Author assumes guise of 10-year-old to punk famous

WASHINGTON — Over the years, “Little Billy” learned much from the country’s top minds.

Secretaries of state, touched by the 10-year-old’s handwritten letters on grade-school notepaper, wrote back advising him how to settle a treehouse dispute with his sister. Supreme Court justices weighed in on their favorite junk food. A publisher of racy magazines, asked whether there was a version for kids, told him to read the Sears catalog instead and “you’ll be 18 before you know it.”

Billy also turned to twisted minds for their counsel. He wrote to notorious criminals asking whether he should stay in school. Son of Sam told him not to waste his life, like he did; the Unabomber merely wished him luck.

It was all a big setup. Little Billy was actually grown-up Bill Geerhart, punking the famous and infamous by writing letters to them asking questions out of the mouths of babes. Their correspondence back — humorous, head-scratching, poignant — are compiled in a book, “Little Billy’s Letters,” out this week.

Geerhart, who admits to a history of making crank phone calls and other mischief in his youth, collected the letters over 15 years, starting in the mid-1990s while he was killing time as an unemployed writer in Los Angeles.

Most of the letters in the book go back to a time before e-mails took over written communication. But some are recent. In 2008, Sarah Palin’s dad, Chuck Heath — handling the deluge of mail for his daughter, the Alaska governor and Republican vice presidential candidate — declined to take Billy hunting wolves by air. “No wolf hunting from helicopters here,” scribbles Heath.

For career advice, Billy — who was leaning toward convenience store clerk because he would have access to video games on the job — polls those in other fields, including assisted-suicide figure Dr. Jack Kevorkian. From his prison cell, Kevorkian responds, “Sometimes I wish I was a 7-11 clerk!”

As Billy mounts a campaign for third-grade class president, he gets good-luck wishes from former President Gerald Ford and former Vice President Dan Quayle.

Less civic-mindedly, Billy writes to Anheuser-Busch asking “if there is a beer for kids” just as he asked Hustler magazine publisher Larry Flynt about porn for the pint-sized.
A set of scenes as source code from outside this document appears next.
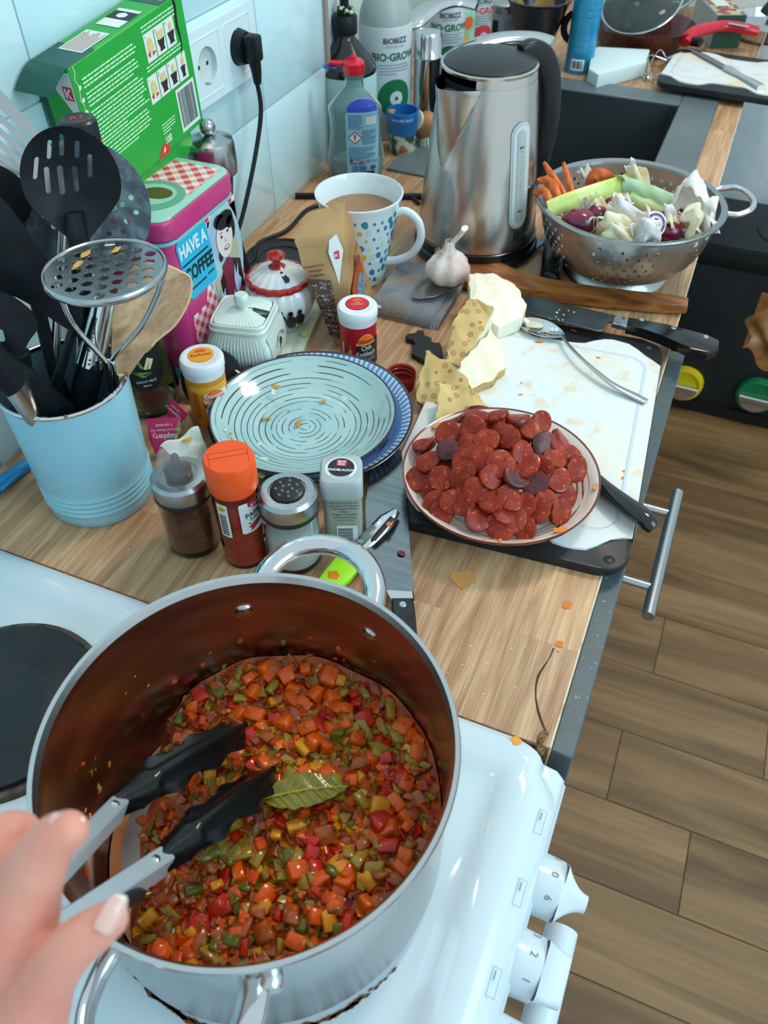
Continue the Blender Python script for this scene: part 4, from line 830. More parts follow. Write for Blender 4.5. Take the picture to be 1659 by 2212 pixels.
# ground spice jar with a clear dome
def shaker(name, label, c, dome, fill, fillmat, flabel):
    t = thing(name, label, 'spice jar', (c[0], c[1], 0)); r = .0245
    obj('glass_jar', lathe([(0, .0), (r * .9, 0), (r, .004), (r, .066), (r * .94, .0665), (r * .92, .066), (r * .92, .008), (r * .85, .006), (0, .006)], 56), GLS, t)
    obj('contents', lathe([(0, .0068), (r * .84, .0068), (r * .905, .009), (r * .905, fill), (r * .5, fill + .003), (0, fill + .001)], 48), fillmat, t, label=flabel)
    obj('gasket', lathe([(r + .0005, .0645), (r + .0014, .066), (r + .0014, .069), (r - .001, .070), (r - .001, .064), (r + .0005, .0645)], 48), BLK, t)
    ld = obj('lid', lathe([(r - .002, .069), (r + .0006, .069), (r + .0012, .071), (r + .001, .084), (r - .002, .0868), (.0165, .0872), (.0160, .0862), (0, .0862)], 56), LID, t)
    if dome:
        obj('dome', lathe([(.0178, .0872), (.0172, .089), (.0165, .103), (.0150, .1105), (.011, .1165), (.005, .1195), (0, .120), (0, .1190), (.0047, .1185), (.0102, .1157), (.0141, .1100), (.0156, .1028), (.0164, .0885), (.0178, .0872)], 40), M('dome_plastic', 'e8eef4', .03, alpha=.07, coat=.3), t)
        g = obj('grinder', lathe([(0, .088), (.0115, .088), (.0118, .093), (.008, .096), (.0048, .100), (.0035, .108), (.002, .110), (0, .110)], 24), M('grinder_dark', '241d1e', .4, col2='3a3032', scale=200), t)
    else:
        g = obj('sprinkle_top', lathe([(0, .0895), (.0125, .0893), (.0145, .0882), (.0152, .0862)], 40), M('sprinkle_black', '16181b', .35, bump=.4, bscale=300), t)
        for i, (a, q) in enumerate([(k * 72 + 20, .0045) for k in range(5)] + [(k * 51, .0095) for k in range(7)]):
            obj('hole', lathe([(0, .0001), (.0011, .0001), (.0014, .0004), (.0016, 0)], 12), M('hole_grey', '6f7476', .4, .6), g, loc=(q * math.cos(math.radians(a)), q * math.sin(math.radians(a)), .0894))
        b = bmesh.new(); rr = random.Random(3)
        for i in range(150): a = rr.uniform(0, 6.28); q = rr.uniform(.0155, .0205); ball(rr.uniform(.0002, .0004), (q * math.cos(a), q * math.sin(a), .0872), sub=1, bm=b)
        o = obj('salt_grains', b, CRUMB, ld); o['kind'] = 'stuff'
    return t
shaker('spice_grinder', 'jar of reddish-brown spice with steel lid and clear dome, leftmost of the jars', (.2385, .4005), 1, .047, M('cumin_powder', '8a4f34', .9, col2='6e3322', scale=260, bump=.6, bscale=600), 'coarse reddish-brown spice')
shaker('salt_shaker', 'glass salt shaker with steel lid and black perforated top behind the pot handle', (.3345, .4185), 0, .045, M('salt', 'e2e4e4', .8, bump=.3, bscale=500), 'white salt')
# paprika jar
px_, py_ = .2905, .4050; t = thing('paprika_jar', 'clear jar of red paprika powder with a bright orange flip lid in the front row', 'spice jar', (px_, py_, 0)); r = .0203
obj('jar', lathe([(0, 0), (r * .92, 0), (r, .003), (r, .030), (r * .985, .031), (r, .032), (r, .088), (r * .9, .094), (r * .88, .094), (r * .93, .087), (r * .93, .004), (0, .003)], 56), glass('jar_plastic', 'f3e6e2', .04, 1.2), t)
obj('contents', lathe([(0, .0035), (r * .92, .0045), (r * .92, .080), (0, .079)], 48), M('paprika_powder', 'b8452c', .9, col2='a53a24', scale=120, bump=.4, bscale=500), t, label='brick-red paprika powder')
ORG = M('orange_plastic', 'f4561c', .38, sss=0)
lo = obj('flip_lid', lathe([(r + .0004, .090), (r + .0012, .092), (r + .0012, .1195), (r - .0006, .1225), (0, .1225)], 56), ORG, t, label='bright orange lid')
ang = toward(px_, py_); A_ = math.radians(ang); mp = plane((0, 0, .1226), (-math.sin(A_), math.cos(A_), 0), (-math.cos(A_), -math.sin(A_), 0)); DO = M('lid_seam', 'c23c0e', .5)
decal('lid_seam', [R4(-.0165, -.0008, .033, .0006), R4(-.0165, .0055, .033, .0005), R4(-.0163, -.0125, .0005, .018), R4(.0158, -.0125, .0005, .018)], DO, mp, lo, .0001)
mc = cyl(r + .0001, ang); LABW = M('label_white', 'd9dfe2', .4)
decal('label', [[(.0015 + a, b_) for a, b_ in rrect(.030, .036, .002, 3, .0135, .066)]], LABW, mc, t, .0003, .003)
decal('label_tab', [[(.008, .0842), (.024, .0842), (.024, .078), (.019, .0745), (.012, .0765), (.0085, .079)]], M('crimson_print', 'a3203a', .4), mc, t, .0005, .003)
text('Kania', .0062, WHT, mc, t, .0165, .0795, cell=.002, h=.0007, rot=6, shear=.3); text('PAPRIKA', .0072, BLK, mc, t, .0045, .0685, 'LEFT', cell=.002, h=.0007, rot=4, sx=.95, bold=.01); text('EDELSÜSS', .0042, BLK, mc, t, .0085, .0635, 'LEFT', cell=.002, h=.0007, rot=4)
decal('chilli_print', [[(.006, .055), (.012, .0592), (.020, .060), (.024, .057), (.017, .0545), (.010, .0505), (.0075, .0500), (.009, .053)], [(.010, .056), (.006, .0602), (.0075, .0605)]], M('crimson_print', 'a3203a'), mc, t, .0005, .003)
decal('barcode_label', [[(-.020 + a, b_) for a, b_ in rrect(.0105, .040, .001, 2, .0053, .064)]], LABW, mc, t, .0003, .003)
decal('barcode', [R4(-.0185, .0465 + .00115 * k, .0068, .0004 + .0005 * ((k * 7) % 3 == 0)) for k in range(22)], BLK, mc, t, .0005, .003)
decal('barcode_mark', [circ(-.0148, .0785, .0036)], M('yellow_print', 'e8c22a', .4), mc, t, .0005, .003); text('fein', .0035, BLK, mc, t, -.0148, .0785, cell=.002, h=.0007)
# square garlic-powder box
t = thing('garlic_powder_box', 'square frosted plastic spice box lettered KNOBLAUCH on a round black label', 'spice jar', (.3655, .4600, 0), 24)
FRO = M('frosted_plastic', 'c9d2d2', .35, trans=.55, ior=1.15, col2='b9c4c2', scale=15)
def sq(zs, n=7): 
    b = bmesh.new(); rows = [[b.verts.new((p[0], p[1], z)) for p in rrect(w, w, rr, 5)] for w, rr, z in zs]
    for A, B in zip(rows, rows[1:]):
        for i in range(len(A)): b.faces.new((A[i], A[(i + 1) % len(A)], B[(i + 1) % len(A)], B[i]))
    b.faces.new(rows[0][::-1]); b.faces.new(rows[-1]); return b
obj('box_body', sq([(.0325, .005, 0), (.0345, .006, .002), (.0345, .006, .066)]), FRO, t); obj('contents', sq([(.031, .005, .003), (.031, .005, .052)]), M('garlic_powder', 'c8bd9c', .9), t, label='pale garlic powder')
cp = obj('cap', sq([(.0365, .006, .066), (.0375, .006, .067), (.0375, .007, .082), (.0355, .007, .0865), (.033, .006, .0875)]), M('frosted_cap', 'c6d2d4', .3, trans=.25, ior=1.2), t, label='frosted cap')
mp = plane((0, 0, .0877), (1, -.1, 0), (.1, 1, 0)); decal('round_label', [circ(0, 0, .0142)], LABW, mp, cp, .0001); decal('round_label_black', [circ(0, .001, .0116)], BLK, mp, cp, .0003)
decal('red_logo', [rrect(.009, .0075, .0012, 2, 0, .0062)], RED, mp, cp, .0005); text('REWE', .0028, WHT, mp, cp, 0, .0082, h=.0007, bold=.03); text('BESTE', .0022, WHT, mp, cp, 0, .0058, h=.0007, bold=.03); text('WAHL', .0022, WHT, mp, cp, 0, .0038, h=.0007, bold=.03)
text('KNOBLAUCH', .0040, WHT, mp, cp, 0, -.0028, h=.0007, bold=.03, sx=.92); text('ZUM ÖFFNEN DREHEN', .0018, BLK, mp, cp, 0, -.0126, h=.0004, arc=-.0128)
mf = plane((0, -.01727, 0), (1, 0, 0), (0, 0, 1)); random.seed(4)
for i, s_ in enumerate(['The Spice Factory S.A.', '20, avenue de l\'Industrie', '1420 Braine-l\'Alleud', 'Belgien', 'Fragen zum Produkt', 'Qualitätssicherung', 'www.rewe.de']): text(s_, .0027, BLK, mf, t, .002, .062 - i * .0036, h=.0003, bold=.01 * (i == 4))
decal('barcode_label', [R4(-.006, .005, .019, .028)], LABW, mf, t, .0003); decal('barcode', [R4(-.005, .007 + .0013 * k, .0135, .0006 + .0003 * (k % 3 == 0)) for k in range(18)], BLK, mf, t, .0005)
# round spice tins
def tin(name, label, c, h, bodymat, toptxt, topcol, rot, front):
    r = .0212; t = thing(name, label, 'spice jar', (c[0], c[1], 0)); a = toward(*c) + rot; hb = h - .019
    obj('can_body', lathe([(0, 0), (r - .001, 0), (r, .001), (r, hb), (0, hb)], 56), bodymat, t)
    cp = obj('cap', lathe([(0, hb), (r + .0004, hb), (r + .0008, hb + .001), (r + .0008, hb + .006), (r + .0018, hb + .008), (r + .0018, h - .003), (r, h - .0005), (r * .9, h), (r * .8, h - .0006), (0, h - .0006)], 56), M('white_cap', 'e4e9ee', .35), t, label='white plastic cap')
    A = math.radians(a); mp = plane((0, 0, h - .0005), (-math.sin(A), math.cos(A), 0), (-math.cos(A), -math.sin(A), 0)); mp0 = mp
    decal('sticker_edge', [circ(0, .002, .0135)], BLK if topcol == 'd0202e' else M('sticker_' + topcol, topcol, .4), mp, cp, .0001); decal('round_sticker', [circ(0, .002, .0127)], M('sticker_' + topcol, topcol, .4), mp, cp, .0003)
    decal('brand_arch', [[(x * .0062, .0062 + y * .0062) for x, y in circ(0, 0, 1, 20)[:11]]], M('arch_orange', 'f2701c', .4), mp, cp, .0005)
    text('Ostmann', .0026, M('arch_dark', '5a1a10', .5), mp, cp, 0, .0080, h=.0007)
    for i, s_ in enumerate(toptxt): text(s_, .0056 if len(toptxt) == 1 else .0032, BLK if topcol != 'd0202e' else WHT, mp, cp, 0, .0035 - i * .0034 - (.002 if len(toptxt) == 1 else 0), h=.0007)
    decal('lid_seam', [R4(-.0135, -.0165, .0003, .010), R4(.0132, -.0165, .0003, .010)], M('cap_seam', 'aeb6bc', .5), mp, cp, .0001)
    front(t, cyl(r + .0001, a), hb); return t
def arch(t, mc, x, z, w, h_):
    up = [(x - w + 2 * w * i / 16, z + h_ * math.sin(math.pi * i / 16) ** .7) for i in range(17)]; sc = lambda p, k: (x + (p[0] - x) * k, z + .001 + (p[1] - z) * k)
    decal('arch_border', [[(p[0], p[1] - .0008) for p in [(x - w - .0008, z - .0002)] + [(x + (p[0] - x) * 1.09, z + (p[1] - z) * 1.12) for p in up] + [(x + w + .0008, z - .0002)]]], M('arch_cream', 'f4c89a', .4), mc, t, .0007, .0025)
    decal('brand_arch', [up], M('arch_orange', 'f2701c'), mc, t, .0009, .0025)
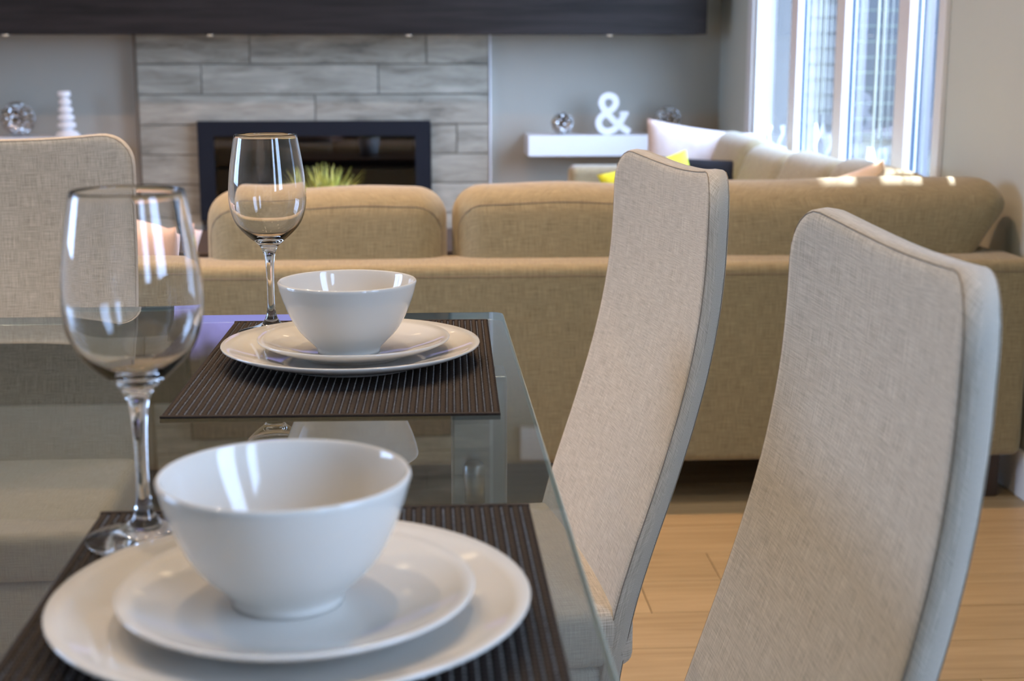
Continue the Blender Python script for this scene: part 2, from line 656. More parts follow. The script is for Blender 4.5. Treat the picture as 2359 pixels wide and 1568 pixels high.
struct('ceiling', boxes('ceiling', [(XL - 0.15, XR + 0.15, YF - 0.15, YB + 0.15, ZC, ZC + 0.1)]), M['ceiling'])
struct('wall_back', boxes('wall_back', [(XL - 0.15, XR + 0.15, YB, YB + 0.15, -0.1, ZC)]), M['wall_grey'], 'grey painted wall behind the fireplace')
struct('wall_left', boxes('wall_left', [(XL - 0.15, XL, YF, 1.6, -0.1, ZC), (XL - 0.15, XL, 3.2, YB, -0.1, ZC), (XL - 0.15, XL, 1.6, 3.2, -0.1, 0.9), (XL - 0.15, XL, 1.6, 3.2, 2.25, ZC)]), M['wall_light'])
wl = struct('window_4', boxes('wide_window', [(XL - 0.1, XL - 0.04, 1.6, 1.65, 0.9, 2.25), (XL - 0.1, XL - 0.04, 3.15, 3.2, 0.9, 2.25), (XL - 0.1, XL - 0.04, 1.65, 3.15, 0.9, 0.95),
    (XL - 0.1, XL - 0.04, 1.65, 3.15, 2.2, 2.25), (XL - 0.1, XL - 0.04, 2.37, 2.43, 0.95, 2.2)], bevel=0.002, segs=1), M['trim_white'])
link('pane', boxes('pane', [(XL - 0.075, XL - 0.069, 1.65, 2.37, 0.95, 2.2)]), M['pane'], wl)
link('pane', boxes('pane', [(XL - 0.075, XL - 0.069, 2.43, 3.15, 0.95, 2.2)]), M['pane'], wl)
# right wall with window opening Y 3.98..6.26 and the patio opening
WY0, WY1, WZ0, WZ1 = 3.985, 6.26, 0.60, 2.30
PA0, PA1, PB0, PB1, PZ0, PZ1 = -1.75, -0.90, -0.36, 0.36, 0.92, 2.30
struct('wall_right', boxes('wall_right', [
    (XR, XR + 0.15, WY1, YB, -0.1, ZC), (XR, XR + 0.15, WY0, WY1, -0.1, WZ0), (XR, XR + 0.15, WY0, WY1, WZ1, ZC),
    (XR, XR + 0.15, PB1, WY0, -0.1, ZC), (XR, XR + 0.15, PA0, PB1, PZ1, ZC), (XR, XR + 0.15, YF - 0.15, PA0, -0.1, ZC),
    (XR, XR + 0.15, PA0, PB1, -0.1, PZ0), (XR, XR + 0.15, PA1, PB0, PZ0, PZ1)]), M['wall_beige'], 'beige painted wall with the window')
struct('wall_front', boxes('wall_front', [(XL, XR, YF - 0.15, YF, -0.1, ZC)]), M['wall_light'])
struct('baseboard_right', boxes('baseboard_right', [(XR - 0.014, XR, YF + 0.02, YB, 0, 0.115)], bevel=0.003), M['trim_white'], 'white baseboard below the beige wall')
struct('baseboard_back', boxes('baseboard_back', [(0.33, XR - 0.014, YB - 0.014, YB, 0, 0.115), (XL, -1.34, YB - 0.014, YB, 0, 0.115)], bevel=0.003), M['trim_white'])
struct('trim_1', boxes('trim_1', [(0.48, XR, YB - 0.06, YB, 2.30, 2.47)], bevel=0.01), M['trim_white'], 'white cornice high on the wall')

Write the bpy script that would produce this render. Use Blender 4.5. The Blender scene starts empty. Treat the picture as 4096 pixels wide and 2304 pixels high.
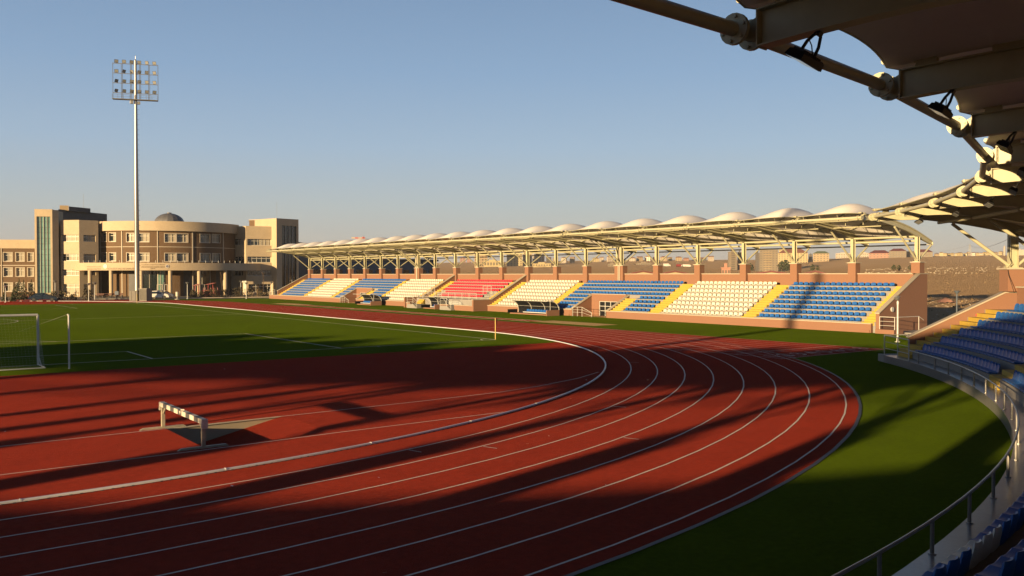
import bpy, bmesh, math, random
from mathutils import Vector, Matrix, noise
from mathutils.geometry import tessellate_polygon
random.seed(7)
SC = bpy.context.scene
COL = SC.collection
rad = math.radians
V = Vector

# ------------------------------------------------------------------ camera
CAM_H, F_PX, PITCH, ROLL, YAW = 4.4993, 3529.6, 0.015808, 0.00109, 0.640407
FWD = V((math.sin(YAW), math.cos(YAW), 0)); RGT = V((math.cos(YAW), -math.sin(YAW), 0))
cam = bpy.data.cameras.new('camera'); cam_ob = bpy.data.objects.new('camera', cam); COL.objects.link(cam_ob)
cam.sensor_width = 36; cam.lens = 36 * F_PX / 4096; cam.clip_start = 0.1; cam.clip_end = 12000
cam_ob.matrix_world = Matrix.Translation((0, 0, CAM_H)) @ Matrix.Rotation(-YAW, 4, 'Z') @ Matrix.Rotation(math.pi/2 - PITCH, 4, 'X') @ Matrix.Rotation(-ROLL, 4, 'Z')
SC.camera = cam_ob

def ray(px, py):
    "direction of a surveyed image point, used for laying out far buildings by bearing, distance and elevation"
    x, y = (px-2048)/F_PX, (1152-py)/F_PX
    xc, yc = x*math.cos(ROLL)+y*math.sin(ROLL), -x*math.sin(ROLL)+y*math.cos(ROLL)
    d, z = math.cos(PITCH)+yc*math.sin(PITCH), -math.sin(PITCH)+yc*math.cos(PITCH)
    return FWD*d + RGT*xc + V((0, 0, z))
def at(px, py, r):
    d = ray(px, py); return V((0, 0, CAM_H)) + d*(r/math.hypot(d.x, d.y))
def in_view(p, m=0.0):
    q = V(p) - V((0, 0, CAM_H)); d = q.dot(FWD)
    if d < 0.5: return False
    x = 2048 + F_PX*q.dot(RGT)/d; y = 1096 - F_PX*q.z/d
    return -m < x < 4096+m and -m < y < 2304+m

# ------------------------------------------------------------------ light
SUN_EL, SUN_AZ = rad(6.35), rad(75.3)      # shadows run to azimuth 75.3 deg from +Y towards +X
sd = V((math.sin(SUN_AZ)*math.cos(SUN_EL), math.cos(SUN_AZ)*math.cos(SUN_EL), -math.sin(SUN_EL)))
sl = bpy.data.lights.new('sun', 'SUN'); so = bpy.data.objects.new('sun', sl); COL.objects.link(so)
sl.energy = 5.0; sl.angle = rad(0.5); sl.color = (1.0, 0.70, 0.36)
so.rotation_euler = sd.to_track_quat('-Z', 'Y').to_euler(); so.location = (-60, -20, 60)
w = bpy.data.worlds.new('World'); SC.world = w; w.use_nodes = True
nt = w.node_tree; nt.nodes.clear()
sky = nt.nodes.new('ShaderNodeTexSky'); sky.sky_type = 'NISHITA'; sky.sun_disc = False
sky.sun_elevation = SUN_EL; sky.sun_rotation = SUN_AZ + math.pi
sky.altitude = 1000; sky.air_density = 1.0; sky.dust_density = 1.2; sky.ozone_density = 1.2
bg = nt.nodes.new('ShaderNodeBackground'); bg.inputs[1].default_value = 0.10
EXPO = 1.35
tc = nt.nodes.new('ShaderNodeTexCoord'); sx = nt.nodes.new('ShaderNodeSeparateXYZ'); nt.links.new(tc.outputs['Generated'], sx.inputs[0])
cr = nt.nodes.new('ShaderNodeValToRGB'); nt.links.new(sx.outputs[2], cr.inputs[0])
stops = [(0.0, (.47, .425, .395)), (.03, (.465, .44, .42)), (.075, (.43, .475, .50)), (.14, (.345, .46, .60)), (.22, (.255, .385, .57)), (.32, (.19, .30, .475)), (.48, (.07, .115, .22)), (1.0, (.02, .035, .075))]
el = cr.color_ramp.elements
while len(el) < len(stops): el.new(.5)
for e, (pos, c) in zip(el, stops): e.position = pos; e.color = (*c, 1)
vm = nt.nodes.new('ShaderNodeVectorMath'); vm.operation = 'SCALE'; vm.inputs['Scale'].default_value = 1/(0.10*2**EXPO); nt.links.new(cr.outputs[0], vm.inputs[0])
mxs = nt.nodes.new('ShaderNodeMix'); mxs.data_type = 'RGBA'; mxs.inputs[0].default_value = .92
nt.links.new(sky.outputs[0], mxs.inputs[6]); nt.links.new(vm.outputs[0], mxs.inputs[7])
wo = nt.nodes.new('ShaderNodeOutputWorld')
nt.links.new(mxs.outputs[2], bg.inputs[0]); nt.links.new(bg.outputs[0], wo.inputs[0])
SC.view_settings.view_transform = 'Standard'; SC.view_settings.look = 'None'
SC.view_settings.exposure = EXPO; SC.view_settings.gamma = 1.0
SC.cycles.use_denoising = True
SC.cycles.max_bounces = 5; SC.cycles.diffuse_bounces = 3; SC.cycles.glossy_bounces = 2; SC.cycles.transmission_bounces = 2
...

No dice.

Flynt writes that Billy could subscribe to Hustler when he turned 18; “Until then, you should read the Sears &Roebuck catalog.” An Anheuser-Busch executive rats on him, sending his parents a brochure on how to talk to kids about drinking.

Robert Shapiro, a member of the legal “dream team” that won O.J. Simpson’s acquittal in the 1994 slayings of his ex-wife and her friend, was full of ideas when Billy wrote to ask for help defending himself against allegations that he — not his dog — destroyed his sister’s doll.

“Is there any forensic evidence that will support your theory that the dog killed the doll?” Shapiro replied. “Were any scraps of doll clothing found near his dog house, perhaps? How about tooth marks on the doll’s remains (assuming there were remains)? If so, a good forensic dentist should be able to match them to the dog.”

David Berkowitz, the Son of Sam slayer who killed six women in a late-1970s rampage in New York City, tells Billy “don’t do self-destructive things” and opens up about his own grief and guilt. Murderous cult leader Charles Manson merely beefs that he’s not getting his Los Angeles Times in prison.

Seeking the wise counsel of retired diplomats for how to stop incursions by his sister “Connie” into his treehouse, Billy gets former secretaries of state James Baker and Henry Kissinger to bless a handwritten, one-year “treaty” that would keep Connie out — though Baker thought it should last two years.

Probing the high court’s opinions of McDonald’s menu items, Billy learns that then-Supreme Court Justice Sandra Day O’Connor favors the Big Mac, while her colleague Clarence Thomas replies, “I like almost everything there.”

And when his beloved dog “Tippy” dies, Billy is gently consoled by cryonics company executives who learn that he has put the animal in a meat freezer and wants to bring it back to life.

Geerhart, who works as a record producer in Los Angeles and is curator of a Cold War pop culture Web site, once had Little Billy’s exploits catch up with him.

As Billy contemplated which religion to join, he asked officials at the Church of Jesus Christ of Latter-day Saints to verify that “you get to wear cool underwear and have extra wives.” The inquiry earned Geerhart a visit from a pair of Mormon missionaries wanting to meet the youngster. Geerhart concocted an excuse for Billy’s absence and dutifully snapped a picture of the tie-clad missionaries in his disheveled apartment.

Naturally, he includes the photo in the book.

“Little Billy’s Letters” is published by William Morrow. It runs 240 pages and sells for $19.99.